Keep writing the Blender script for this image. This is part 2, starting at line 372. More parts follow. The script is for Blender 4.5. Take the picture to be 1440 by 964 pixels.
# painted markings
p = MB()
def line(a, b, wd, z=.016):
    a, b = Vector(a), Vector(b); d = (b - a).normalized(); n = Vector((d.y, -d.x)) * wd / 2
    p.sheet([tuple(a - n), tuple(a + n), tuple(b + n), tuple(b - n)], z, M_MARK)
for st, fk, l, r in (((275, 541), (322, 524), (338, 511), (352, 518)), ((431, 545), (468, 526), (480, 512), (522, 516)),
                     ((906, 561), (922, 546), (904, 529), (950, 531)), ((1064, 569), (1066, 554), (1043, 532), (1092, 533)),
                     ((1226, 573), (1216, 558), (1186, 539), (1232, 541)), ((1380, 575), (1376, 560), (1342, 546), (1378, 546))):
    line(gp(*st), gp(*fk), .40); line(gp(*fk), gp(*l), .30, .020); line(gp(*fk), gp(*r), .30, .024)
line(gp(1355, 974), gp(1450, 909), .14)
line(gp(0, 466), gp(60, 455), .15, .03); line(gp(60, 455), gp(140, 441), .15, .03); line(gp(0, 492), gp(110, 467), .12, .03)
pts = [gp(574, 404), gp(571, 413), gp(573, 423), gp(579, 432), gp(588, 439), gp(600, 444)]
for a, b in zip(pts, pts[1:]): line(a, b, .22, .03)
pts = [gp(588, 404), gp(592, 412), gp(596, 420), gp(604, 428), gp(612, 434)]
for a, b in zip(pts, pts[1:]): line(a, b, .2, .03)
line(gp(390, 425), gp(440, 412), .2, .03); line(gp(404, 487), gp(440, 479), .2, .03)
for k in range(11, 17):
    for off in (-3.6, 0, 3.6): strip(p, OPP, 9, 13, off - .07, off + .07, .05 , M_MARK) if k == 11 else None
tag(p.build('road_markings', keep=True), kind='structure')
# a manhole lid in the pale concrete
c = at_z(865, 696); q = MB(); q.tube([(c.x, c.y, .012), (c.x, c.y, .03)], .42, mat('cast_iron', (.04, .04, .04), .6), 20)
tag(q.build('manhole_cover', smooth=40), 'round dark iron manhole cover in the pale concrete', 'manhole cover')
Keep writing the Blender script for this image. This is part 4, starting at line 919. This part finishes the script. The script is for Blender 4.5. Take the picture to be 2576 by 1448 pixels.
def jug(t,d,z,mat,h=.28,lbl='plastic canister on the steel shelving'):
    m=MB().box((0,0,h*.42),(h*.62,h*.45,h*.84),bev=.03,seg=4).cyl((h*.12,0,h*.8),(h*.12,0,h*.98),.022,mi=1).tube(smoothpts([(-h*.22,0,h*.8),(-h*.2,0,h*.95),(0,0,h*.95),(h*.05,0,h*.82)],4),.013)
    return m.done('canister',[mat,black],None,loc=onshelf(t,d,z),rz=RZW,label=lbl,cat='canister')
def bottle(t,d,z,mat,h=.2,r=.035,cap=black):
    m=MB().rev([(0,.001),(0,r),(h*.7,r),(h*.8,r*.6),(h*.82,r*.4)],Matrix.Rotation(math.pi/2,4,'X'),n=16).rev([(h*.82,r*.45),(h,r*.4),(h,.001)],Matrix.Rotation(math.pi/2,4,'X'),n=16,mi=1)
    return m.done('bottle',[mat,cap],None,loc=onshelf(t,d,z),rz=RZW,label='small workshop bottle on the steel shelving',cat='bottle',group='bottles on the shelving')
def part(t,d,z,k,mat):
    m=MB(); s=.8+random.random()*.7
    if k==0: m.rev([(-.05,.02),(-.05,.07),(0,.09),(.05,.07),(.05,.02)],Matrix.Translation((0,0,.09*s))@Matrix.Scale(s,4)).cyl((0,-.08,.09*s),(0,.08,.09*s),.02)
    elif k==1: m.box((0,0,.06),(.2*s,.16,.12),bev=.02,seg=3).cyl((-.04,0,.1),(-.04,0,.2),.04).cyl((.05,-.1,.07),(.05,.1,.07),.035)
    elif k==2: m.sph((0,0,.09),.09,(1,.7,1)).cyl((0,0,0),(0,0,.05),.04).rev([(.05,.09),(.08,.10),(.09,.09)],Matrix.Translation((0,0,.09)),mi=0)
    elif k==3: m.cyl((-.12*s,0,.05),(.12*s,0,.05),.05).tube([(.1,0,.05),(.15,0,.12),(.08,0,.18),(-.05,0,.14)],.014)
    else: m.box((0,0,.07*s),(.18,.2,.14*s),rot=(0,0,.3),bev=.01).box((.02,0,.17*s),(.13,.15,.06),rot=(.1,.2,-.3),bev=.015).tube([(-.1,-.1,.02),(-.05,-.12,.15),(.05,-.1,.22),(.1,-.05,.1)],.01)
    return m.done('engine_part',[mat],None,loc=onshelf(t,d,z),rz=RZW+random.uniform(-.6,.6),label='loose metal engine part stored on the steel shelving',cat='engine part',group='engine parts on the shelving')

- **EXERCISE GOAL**
Please return every line from the first one in the records above down to the line containing "tag(q.build('manhole_cover', smooth=40), 'round", including both, exactly as written and nothing more.

- **OUTPUT**
Keep writing the Blender script for this image. This is part 2, starting at line 372. More parts follow. The script is for Blender 4.5. Take the picture to be 1440 by 964 pixels.
# painted markings
p = MB()
def line(a, b, wd, z=.016):
    a, b = Vector(a), Vector(b); d = (b - a).normalized(); n = Vector((d.y, -d.x)) * wd / 2
    p.sheet([tuple(a - n), tuple(a + n), tuple(b + n), tuple(b - n)], z, M_MARK)
for st, fk, l, r in (((275, 541), (322, 524), (338, 511), (352, 518)), ((431, 545), (468, 526), (480, 512), (522, 516)),
                     ((906, 561), (922, 546), (904, 529), (950, 531)), ((1064, 569), (1066, 554), (1043, 532), (1092, 533)),
                     ((1226, 573), (1216, 558), (1186, 539), (1232, 541)), ((1380, 575), (1376, 560), (1342, 546), (1378, 546))):
    line(gp(*st), gp(*fk), .40); line(gp(*fk), gp(*l), .30, .020); line(gp(*fk), gp(*r), .30, .024)
line(gp(1355, 974), gp(1450, 909), .14)
line(gp(0, 466), gp(60, 455), .15, .03); line(gp(60, 455), gp(140, 441), .15, .03); line(gp(0, 492), gp(110, 467), .12, .03)
pts = [gp(574, 404), gp(571, 413), gp(573, 423), gp(579, 432), gp(588, 439), gp(600, 444)]
for a, b in zip(pts, pts[1:]): line(a, b, .22, .03)
pts = [gp(588, 404), gp(592, 412), gp(596, 420), gp(604, 428), gp(612, 434)]
for a, b in zip(pts, pts[1:]): line(a, b, .2, .03)
line(gp(390, 425), gp(440, 412), .2, .03); line(gp(404, 487), gp(440, 479), .2, .03)
for k in range(11, 17):
    for off in (-3.6, 0, 3.6): strip(p, OPP, 9, 13, off - .07, off + .07, .05 , M_MARK) if k == 11 else None
tag(p.build('road_markings', keep=True), kind='structure')
# a manhole lid in the pale concrete
c = at_z(865, 696); q = MB(); q.tube([(c.x, c.y, .012), (c.x, c.y, .03)], .42, mat('cast_iron', (.04, .04, .04), .6), 20)
tag(q.build('manhole_cover', smooth=40), 'round dark iron manhole cover in the pale concrete', 'manhole cover')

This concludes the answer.